Nodes and bottlenecks
Imagine each node in the network like an old-fashioned bank clerk totting up numbers. In a traditional network, each clerk works on a different account, then hands in their work. Their supervisor checks they’re correct (in theory!) and they’re done for the day.
In a blockchain, or a blockchain-based computer like the EVM, things work a little differently. Each clerk checks all the figures for the whole bank; each node does all the calculations on the EVM. Then, the clerks get together at the end of the day and compare figures; only ledgers that are all identical and all the clerks agree on goes into the bank’s ledger, and the clerks are done for the day. On Ethereum, a new block is minted. (This is a simplification that ignores the mining process, but hopefully clarifies the process of blockchain computation.)
Gas and consensus
Now, general-purpose blockchains are more common, though none has Ethereum’s influence or user numbers. But when Ethereum was created, the idea was groundbreaking. However, Ethereum isn’t truly a “blockchain computer” — it’s only “quasi-Turing complete”, remember. There are certain types of operations the EVM can’t do.

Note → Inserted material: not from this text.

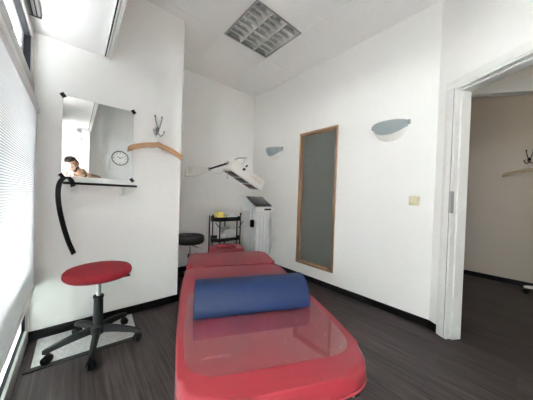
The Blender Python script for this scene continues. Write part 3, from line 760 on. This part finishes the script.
b = MB(); b.box((1.135, YB - .02, 1.30), (1.185, YB - .0005, 1.49), .005); b.cyl((1.16, YB - .045, 1.305), (1.16, YB - .045, 1.485), .016); b.box((1.148, YB - .045, 1.31), (1.172, YB - .015, 1.33)); b.box((1.148, YB - .045, 1.46), (1.172, YB - .015, 1.48)); b.build('wall_bracket', 'lampwhite', t, True)
b = MB(); b.tube([(1.16, YB - .045, 1.325), (1.215, 2.93, 1.325)], .020, 12); b.tube([(1.215, 2.93, 1.325), (1.335, 2.72, 1.398)], [.022, .017], 12); b.build('lower_arm', 'lampwhite', t, True)
b = MB(); b.tube([(1.16, YB - .045, 1.455), (1.335, 2.72, 1.418)], .006, 10); b.build('tie_rod', 'lampwhite', t, True)
pe = c + w_ * .15 + h_ * .085
b = MB(); b.tube([(1.33, 2.725, 1.402), pe - l * .004 + Vector((0, 0, .0))], .012, 10); b.build('dark_rod', 'darkgrey', t, True)
b = MB(); b.cyl((1.335, 2.72, 1.38), (1.335, 2.72, 1.425), .016); b.build('joint', 'greymetal', t, True)
b = MB(); b.cyl(pe - l * .012, pe + l * .01, .024); b.build('joint', 'greymetal', t, True)
b = MB(); b.tube(smooth_path([(1.33, 2.72, 1.39), (1.345, 2.58, 1.335), (1.37, 2.42, 1.35), pe - h_ * .04], 8), .0035, 8); b.build('lamp_cable', 'medgrey', t, True)

# ------------------------------------------------------------------ wheeled stool beyond the doorway (only one foot reaches into view)
t = thing('rolling_stool', 'white star-base rolling stool at the far right edge beyond the doorway', 'stool', (4.21, -.305, 0))
for k in range(5):
    a = math.radians(100 + 72 * k); d = Vector((math.cos(a), math.sin(a), 0))
    b = MB(); b.tube([d * .02 + Vector((0, 0, .105)), d * .15 + Vector((0, 0, .095)), d * .285 + Vector((0, 0, .078))], [.026, .022, .016], 10); b.build('base_arm', 'white', t)
    caster(t, d * .265, a + 1.2 + k, .03)
b = MB(); b.cyl((0, 0, .09), (0, 0, .40), .022); b.build('column', 'greymetal', t)
b = MB(); b.lathe(rounded_disc(.18, .40, .47, .025), seg=40); b.build('seat', 'black', t)

# ------------------------------------------------------------------ seen in the mirror: clock, wall box, downlight
t = thing('wall_clock', 'round white wall clock with dark rim, seen reflected in the mirror', 'clock', (.69, YR, 1.60))
cz = .15
b = MB(); b.lathe([(.0, .0), (.146, .0), (.148, .03), (.140, .036), (.130, .030), (.130, .012), (0, .012)], (0, 0, cz), 48, Matrix.Rotation(-PI / 2, 4, 'X')); b.build('clock_rim', 'clockrim', t)
b = MB(); b.cyl((0, .010, cz), (0, .016, cz), .129, seg=48); fc = b.build('clock_face', 'clockface', t)
for k in range(12):
    a = PI * k / 6; b = MB(); p = Vector((math.sin(a), 0, math.cos(a))); hw = .006 if k % 3 == 0 else .0035
    b.tube([p * .092 + Vector((0, .017, cz)), p * .118 + Vector((0, .017, cz))], hw, 8); b.build('hour_mark', 'black', fc)
for ang, ln, wd in ((math.radians(-55), .060, .005), (math.radians(60), .092, .0035)):
    b = MB(); p = Vector((math.sin(ang), 0, math.cos(ang))); b.tube([p * -.015 + Vector((0, .022, cz)), p * ln + Vector((0, .022, cz))], wd, 8); b.build('clock_hand', 'black', t)
t = thing('downlight', 'round grey ceiling spotlight on the soffit, seen reflected in the mirror', 'lamp', (.03, -.58, HS))
b = MB(); b.cyl((0, 0, -.02), (0, 0, 0), .055, seg=28); b.build('mount', 'white', t)
b = MB(); b.lathe([(0, -.085), (.040, -.085), (.048, -.075), (.050, -.02), (0, -.02)], seg=28); b.build('lamp_body', 'greymetal', t)
b = MB(); b.cyl((0, 0, -.088), (0, 0, -.084), .036, seg=24); b.build('lens', 'white', t)
t = thing('wall_box', 'small grey box on the white rear pillar, seen reflected in the mirror', 'wall box', (.03, -.72, 1.92))
b = MB(); b.box((-.045, 0, 0), (.045, .035, .085), .006); b.build('box_body', 'medgrey', t)
b = MB(); b.cyl((0, .034, .045), (0, .038, .045), .022, seg=18); b.build('dial', 'white', t)

# ------------------------------------------------------------------ the photographer, seen in the mirror
def skinned(nodes, edges, sub=2):
    """limbs grown along a skeleton; nodes {name: (position, radius)}"""
    names = list(nodes); idx = {n_: i for i, n_ in enumerate(names)}
    me = bpy.data.meshes.new('tmp'); me.from_pydata([nodes[n_][0] for n_ in names], [(idx[a], idx[c_]) for a, c_ in edges], [])
    o = bpy.data.objects.new('tmp', me); COL.objects.link(o)
    md = o.modifiers.new('s', 'SKIN'); md.use_smooth_shade = True
    for i, n_ in enumerate(names):
        r = nodes[n_][1]; me.skin_vertices[0].data[i].radius = r if isinstance(r, tuple) else (r, r)
        me.skin_vertices[0].data[i].use_root = (i == 0)
    sd = o.modifiers.new('d', 'SUBSURF'); sd.levels = sub; sd.render_levels = sub
    dg = bpy.context.evaluated_depsgraph_get(); dg.update()
    ev = o.evaluated_get(dg); m2 = bpy.data.meshes.new_from_object(ev)
    bm = bmesh.new(); bm.from_mesh(m2)
    bpy.data.objects.remove(o); bpy.data.meshes.remove(me); bpy.data.meshes.remove(m2); return bm
def fuse(bms, voxel, smooth=6):
    me = bpy.data.meshes.new('tmp'); bm = bmesh.new()
    for q in bms:
        t_ = bpy.data.meshes.new('t'); q.to_mesh(t_); bm.from_mesh(t_); bpy.data.meshes.remove(t_); q.free()
    bm.to_mesh(me); bm.free()
    o = bpy.data.objects.new('tmp', me); COL.objects.link(o)
    md = o.modifiers.new('r', 'REMESH'); md.mode = 'VOXEL'; md.voxel_size = voxel
    sm = o.modifiers.new('m', 'SMOOTH'); sm.factor = .5; sm.iterations = smooth
    dg = bpy.context.evaluated_depsgraph_get(); dg.update()
    m2 = bpy.data.meshes.new_from_object(o.evaluated_get(dg)); r = MB(); r.bm.from_mesh(m2)
    bpy.data.objects.remove(o); bpy.data.meshes.remove(me); bpy.data.meshes.remove(m2); return r
HC = Vector((-.035, -.285, 1.475))
hup = Vector((-.38, .36, .85)).normalized(); hf = Vector((-.22, .92, -.40)); hf = (hf - hup * hf.dot(hup)).normalized(); hr = hf.cross(hup)   # hr: towards +x
HM = Matrix(((hr.x, hf.x, hup.x, HC.x), (hr.y, hf.y, hup.y, HC.y), (hr.z, hf.z, hup.z, HC.z), (0, 0, 0, 1)))
def head_shape(v, grow=0.):
    """unit sphere point -> skull with brow, cheeks and jaw (x side, y forward, z up)"""
    x, y, z = v
    sx_, sy_, sz_ = .074 + grow, .094 + grow, .118 + grow
    if z < -.1:
        k = (-.1 - z) / .9; sx_ *= 1 - .36 * k; sy_ *= 1 - .10 * k
        if y < 0: sy_ *= 1 - .45 * k
    px, py, pz = x * sx_, y * sy_, z * sz_
    if y > 0:
        if abs(z - .02) < .16: py -= .010 * math.exp(-((abs(x) - .42) / .22) ** 2) * (1 - abs(z - .02) / .16)
        py += .005 * math.exp(-((z - .22) / .10) ** 2) * (1 - x * x)
        py += .007 * math.exp(-((z + .93) / .16) ** 2 - (x / .4) ** 2)
    return Vector((px, py, pz))
def P(x, y, z): return (Vector((x, y, z)))
J = dict(
    hip=(P(.345, -.55, .90), (.135, .115)), belly=(P(.285, -.525, 1.02), (.130, .105)), chest=(P(.185, -.475, 1.17), (.150, .105)), top=(P(.115, -.42, 1.27), (.125, .085)), nb=(P(.065, -.37, 1.345), .058), nk=(P(.015, -.325, 1.405), .054),
    sR=(P(.315, -.465, 1.285), .064), eR=(P(.385, -.49, 1.01), .045), wR=(P(.165, -.315, .965), .028), hR=(P(.125, -.275, .975), (.030, .018)),
    sL=(P(-.055, -.375, 1.195), .062), eL=(P(-.120, -.265, .955), .043), wL=(P(-.128, -.185, 1.215), .027), hL=(P(-.122, -.180, 1.262), (.031, .018)),
    pR=(P(.43, -.57, .85), .098), kR=(P(.455, -.53, .47), .060), aR=(P(.50, -.68, .095), .041),
    pL=(P(.265, -.55, .85), .098), kL=(P(.27, -.46, .47), .060), aL=(P(.28, -.61, .095), .041),
)
E_ = [('hip', 'belly'), ('belly', 'chest'), ('chest', 'top'), ('top', 'nb'), ('nb', 'nk'), ('top', 'sR'), ('sR', 'eR'), ('eR', 'wR'), ('wR', 'hR'), ('top', 'sL'), ('sL', 'eL'), ('eL', 'wL'), ('wL', 'hL'),
      ('hip', 'pR'), ('pR', 'kR'), ('kR', 'aR'), ('hip', 'pL'), ('pL', 'kL'), ('kL', 'aL')]
person = thing('person', 'person in tan jacket over black top leaning over, reflected in the wall mirror', 'person', (.34, -.62, 0))
SLIM = {k: .018 for k in ('hip', 'belly', 'chest', 'pR', 'pL')}     # the clothed parts stay inside the clothes
bms = [skinned({k: (p_, tuple(q_ - SLIM.get(k, 0) for q_ in (r_ if isinstance(r_, tuple) else (r_, r_)))) for k, (p_, r_) in J.items()}, E_)]
b = MB(); b.ball((0, 0, 0), 1, u=40, v=28)
for v in b.bm.verts: v.co = HM @ head_shape(v.co)
bms.append(b.bm)
b = MB()                                             # nose, ears, lips' mound, neck core
b.tube([HM @ P(0, .086, .022), HM @ P(0, .098, .0), HM @ P(0, .110, -.022)], [.008, .010, .0125], 12); b.ball(HM @ P(0, .106, -.026), .0125)
for s in (-1, 1):
    b.ball(HM @ P(s * .009, .100, -.028), .008); b.tube([HM @ P(s * .072, -.002, .020), HM @ P(s * .082, -.012, .022), HM @ P(s * .083, -.014, -.006), HM @ P(s * .073, -.004, -.032)], [.008, .011, .010, .007], 10)
b.tube([HM @ P(-.022, .082, -.058), HM @ P(0, .090, -.056), HM @ P(.022, .082, -.058)], [.005, .009, .005], 10)
b.tube([J['nb'][0], J['nk'][0], HM @ P(0, -.015, -.05)], [.058, .055, .052], 16); bms.append(b.bm)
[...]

That’s because of the “gas” system in Ethereum. Gas is the internal costing system Etheruem came up with to deal with the fact that computational power is limited on the EVM by the fact that it’s a blockchain. Other than this, though, the EVM is Turing-complete, and it will be fully Turing-complete after it transitions over to Proof-of-Stake consensus with Eth 2.0.
Under the hood
The EVM consists of 140 unique instructional codes for operations, called “opcodes”. Opcodes are limited because each consumes 1 byte of computational power, so there can only be 256 (162).
Opcodes can be categorized as:
- Stack-manipulating opcodes (POP, PUSH, DUP, SWAP)
- Arithmetic/comparison/bitwise opcodes (ADD, SUB, GT, LT, AND, OR)
- Environmental opcodes (CALLER, CALLVALUE, NUMBER)
- Memory-manipulating opcodes (MLOAD, MSTORE, MSTORE8, MSIZE)
- Storage-manipulating opcodes (SLOAD, SSTORE)
- Program counter related opcodes (JUMP, JUMPI, PC, JUMPDEST)
- Halting opcodes (STOP, RETURN, REVERT, INVALID, SELFDESTRUCT)
Each opcode is encoded to bytecode and comes with its own gas fee schedule, which is how base gas fees for smart contracts are calculated; creating a “floor” fee for individual units of computation, or “words” (single-byte opcode elements) makes sure bad actors can’t flood the Ethereum blockchain with enormously-complex smart contracts and slow down the network. The spreadsheet showing gas prices for opcodes is here.
EVM in action
The EVM works by taking instructions from cryptographically-signed accounts, and carrying out transactions.
Accounts
There are two types of accounts in Ethereum: external and contract.
External accounts are the accounts of Ethereum users. They’re controlled by public-private key pairs and their address comes from the public key.
Contract accounts are controlled by code stored as part of a smart contract. Their address comes from the creator’s address and amount of their transactions.
Every account has an Ether balance, and any transaction that contains Ether will change that balance. The EVM treats both types of accounts the same.
Transactions
There are two types of transactions: those which result in message calls, and those that result in contract creation.
Message calls can also be thought of as local transactions; only one node is involved and they don’t change states on the network. Code is processed but Eth does not change hands.
Contract creation transactions can also be thought of as state-changing transactions. They use send.transaction and are delayed by the requirement for mining to mint a new block.
The future of the EVM
The EVM might have a limited future. Ethereum is planning to migrate from its current incarnation through a process of sharding and side-chain use, until it moves over to Eth 2.0 (more detail on that process here).
As that process goes on, the Ethereum Virtual Machine will be replaced by Ewasm — the Ethereum Web Assembly. Wasm is built for the web by a consortium of developers from companies including Apple Mozilla, Microsoft and Google. Unlike the EVM, which emphasizes correctness, Ewasm, which is being built as a separate instance of Wasm, is designed to be as quick, efficient and portable.
This will lead eventually to a much faster, more efficient Ethereum — but one that no longer uses the Virtual Machine.